Pitfall: Non-U.S. tenants may claim that the lease is governed by non-U.S. law and try to make you go to their home country to sue them.

Solution: You should be sure you can rely on U.S. law and courts to adjudicate lease disputes by addressing the issue in three lease provisions:

  • A choice-of-law clause indicating that the lease is governed by U.S. law;
  • An acknowledgement-of-jurisdiction clause stating the tenant’s agreement to “submit to the jurisdiction” of not just U.S. courts but also the courts in your particular state, both state and federal; and
  • An acknowledgement-of-judgment clause indicating the tenant’s agreement to be bound by the final judgment of the U.S. courts designated above.

5. The Tenant Has Sovereign Immunity

Pitfall: If the non-U.S. tenant is a government entity rather than a private business, you face the additional concern of a federal law called the Foreign Sovereign Immunities Act (FSIA), which bans private lawsuits against foreign governments.

Solution: There are two ways you can get around the ban and sue a tenant protected by the FSIA. The first is where the tenant’s government waives its FSIA immunity. Consequently, you should include a lease clause clearly indicating that the tenant is waiving its immunity.

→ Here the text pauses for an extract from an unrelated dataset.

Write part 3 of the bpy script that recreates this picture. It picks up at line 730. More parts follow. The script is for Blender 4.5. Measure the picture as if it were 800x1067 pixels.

The other way around the FSIA private litigation ban is when the lawsuit is allowed under an exception to FSIA immunity. For a commercial lease, the key FSIA exception is the one allowing for lawsuits in disputes flowing directly from “commercial activity” the foreign sovereign conducts in the U.S. Courts have consistently recognized entering into a commercial lease to be the kind of “commercial activity” triggering the exception.

The catch: For the waiver to be enforceable and the commercial activity to apply, the person who signs the lease on the sovereign tenant’s behalf must have authority to bind the sovereign. This can be tricky to prove because of the split among courts in what constitutes “authority” under the FSIA:

  • Federal courts in Washington, D.C.; Maryland; West Virginia; Virginia; North Carolina; South Carolina; Mississippi; Louisiana; Texas; California; Arizona; Hawaii; Nevada; Idaho; Montana; Oregon; Washington; and Alaska require that the individual have actual authority to waive immunity.
  • By contrast, federal courts in New York, Connecticut, Vermont, Alabama, Florida, and Georgia recognize FSIA waivers as valid even when the individual had only “apparent authority” to sign them.